"Perbedaan keagamaan itu seperti taman bunga. Disitu, ada mawar, melati, anggrek, ataupun Sita-Ashok. Tidak ada yang bisa memaksa mawar untuk menjadi melati atau anggrek menjadi Sita-Ashok," (Sinta Nuriyah Wahid-seperti dilansir Time.com).
Bangsa Indonesia boleh berbangga. Karena salah satu tokoh perempuan, putri terbaik Ibu Pertiwi masuk ke dalam "Daftar 100 Orang Paling Berpengaruh di Dunia" tahun 2018 versi Majalah Time.
Beliau adalah Ny. Hj. Sinta Nuriyah Wahid, istri Presiden keempat Republik Indonesia, KH. Abdul Rahman Wahid.

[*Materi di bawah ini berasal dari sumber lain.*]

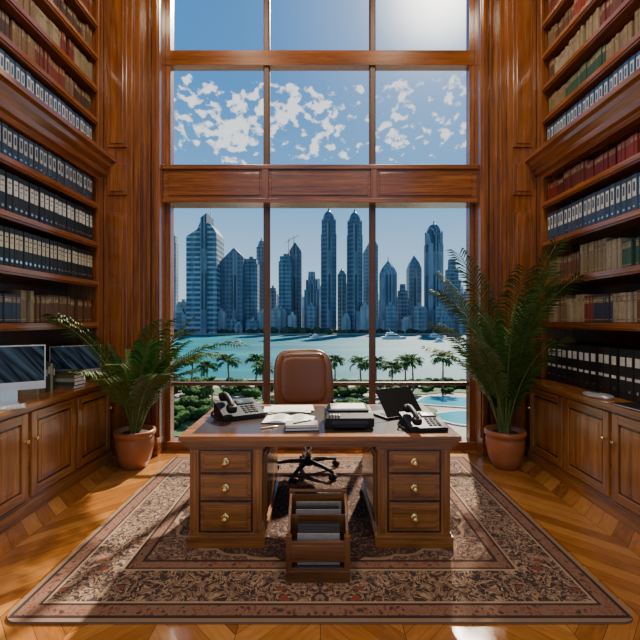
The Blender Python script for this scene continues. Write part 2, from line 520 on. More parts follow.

Beliau dianggap sebagai Muslimah feminis yang memperjuangkan kaum minoritas.
Beliau juga dianggap konsisten menyerukan Islam toleran sekaligus seorang feminis dalam ajaran tersebut.Â
Beliau terus menyuarakan semangat perjuangan yang ditunjukkan Gus Dur saat masih menjabat sebagai presiden sampai masa akhir hayatnya.
Mona Eltahawy, jurnalis AS berdarah Mesir yang menulis ulasan soal Sinta Nuriyah, menyebut mantan Ibu Negara itu mengibaratkan keragaman agama di Indonesia sebagai sebuah taman bunga.
"Ada bunga melati, mawar, anggrek, dan bunga-bunga lainnya. Semua bunga itu indah. (Namun) Tidak ada yang bisa memaksa melati menjadi anggrek atau mawar menjadi bunga lainnya," ujar Sinta Nuriyah seperti ditulis Eltahawy.
Sebuah analogi yang sangat indah yang sangat perlu direnungkan dan ditanamkan ke generasi selanjutnya agar bisa menghayati keberagaman suku, bahasa, budaya, agama, dsb. dalam sebuah taman Bhinneka Tunggal Ika.
Siapakah yang menciptakan bunga-bunga itu? Dan berhakkah bunga-bunga itu meminta supaya dirinya diciptakan sebagai melati saja atau mawar saja? Dan apa jadinya jika bunga-bunga itu hanya satu jenis saja?